Il petrolio del Duemila?
La Cina se lo tiene stretto
Le "terre rare" sono una famiglia di materiali fondamentale per la creazione di schermi, dvd e motori elettrici. Il 97% della produzione mondiale arriva da Pechino, che ora ha deciso di tagliare le esportazioni di LUIGI BIGNAMI
COSA c'è di più prezioso dell'oro? Oggi, non a torto si potrebbe rispondere: le "terre rare". Si parla pochissimo di loro, tant'è che pochi sanno realmente cosa sono, ma in questi ultimi anni la loro richiesta è così aumentata da diventare veri e propri minerali strategici.
Le "terre rare" sono dei minerali così chiamati verso la fine del XVIII secolo, quando alcuni di essi furono estratti da una miniera svedese. A oggi se ne conoscono 17 (scandio, ittrio, lantanio, cerio, praseodimio, neodimio, promezio, samario, europio, gadolinio, terbio, disprosio, olmio, erbio, tallio, itterbio, lutezio). Le applicazioni sono davvero innumerevoli soprattutto in elettronica: dai laser ai sistemi per produrre gli schermi a colori dei televisori (contengono europio), fino alla produzione di cd, dvd e carte di credito. E poi, ad esempio, oggi è possibile trasformare il movimento delle pale eoliche in elettricità grazie a dei magneti permanenti composti da una lega di neodimio (al 27% ), ferro e boro. E se si desidera un altro esempio, è sufficiente dare uno sguardo alle automobili ibride, quelle cioè a benzina ed elettriche. Anche in queste il neodimio è un elemento fondamentale, così come il lantanio, il disprosio e il terbio.
Il maggior produttore di "terre rare" è la Cina, che soddisfa il 97% delle domande. Il resto della produzione se la dividono il Sud Africa, il Brasile, gli Stati Uniti, l'India e pochi altri Paesi al mondo. Ma con l'aumento interno della domanda cinese il governo di Pechino ha deciso di tagliare in modo significativo l'esportazione di tali minerali. Negli ultimi anni, la quantità di "terre rare" uscita dalla Cina è passata da 50.000 tonnellate a 30.000 tonnellate e nel mese di luglio il Ministro del Commercio ha deciso che da agosto a dicembre 2010 non ne verranno esportate più di 8.000 tonnellate.
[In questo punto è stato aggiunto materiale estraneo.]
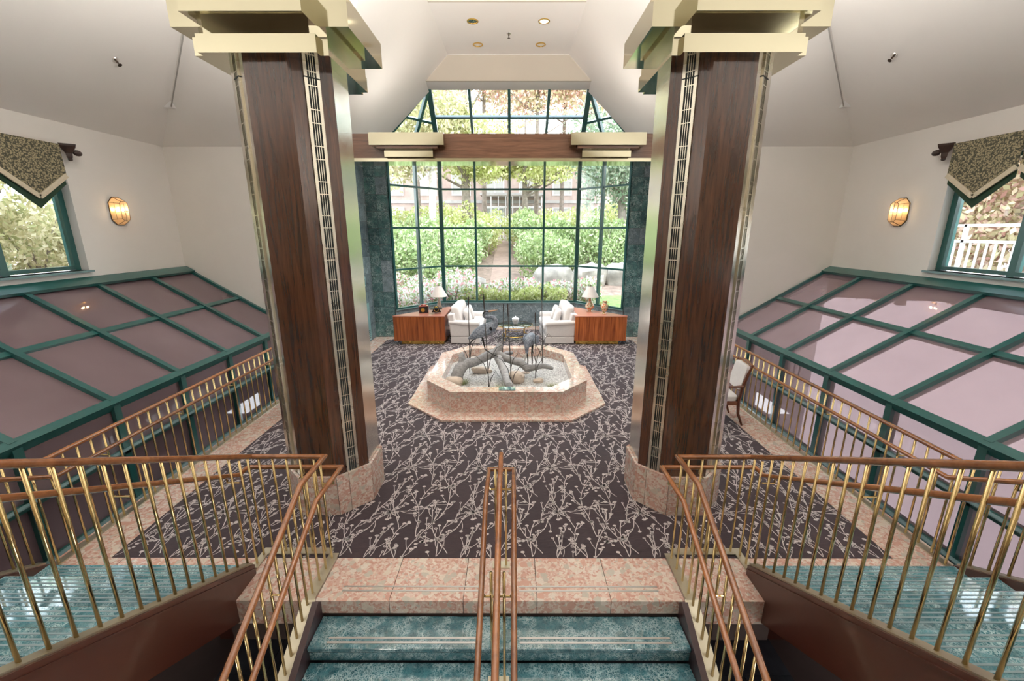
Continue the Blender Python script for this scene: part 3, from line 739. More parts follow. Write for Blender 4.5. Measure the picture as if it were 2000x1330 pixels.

Spiega Marc Humphries, analista di politiche energetiche per il Congressional Research Service degli Stati Uniti: "Poiché la domanda mondiale sta crescendo, tant'è che l'anno scorso la richiesta è stata di 134.000 tonnellate contro le 124.000 tonnellate esportate dai vari Paesi produttori, la differenza è stata riempita dando fondo alle riserve che ogni Paese aveva in casa propria. Le previsioni per il 2012 sono di una richiesta di 180.000 tonnellate di 'terre rare' ma, stando così le cose, a questa cifra non si riuscirà certamente ad arrivare e dunque questo sta creando panico in molte industrie che ne fanno uso". Insomma, le "terre rare" stanno diventando preziose quanto l'oro o il petrolio, e i Paesi che detengono i principali depositi potrebbero monopolizzare le esportazioni.
La rarità di questi elementi dipende essenzialmente dal fatto che, sebbene i minerali siano abbastanza diffusi nella crosta terrestre, difficilmente si sono concentrati in quantità tali da rendere appetibile l'apertura di una miniera. Spesso poi, per le loro caratteristiche atomiche, tendono a raggrupparsi in concentrazioni con il torio, un elemento radioattivo. Questo rende costosa l'estrazione e la separazione perché durante la lavorazione e come scarto si devono manipolare materiali pericolosi che radiazioni. Un insieme di condizioni che si tradurrà in sempre maggiore richiesta, sempre minore disponibilità e crescita esponenziale dei costi.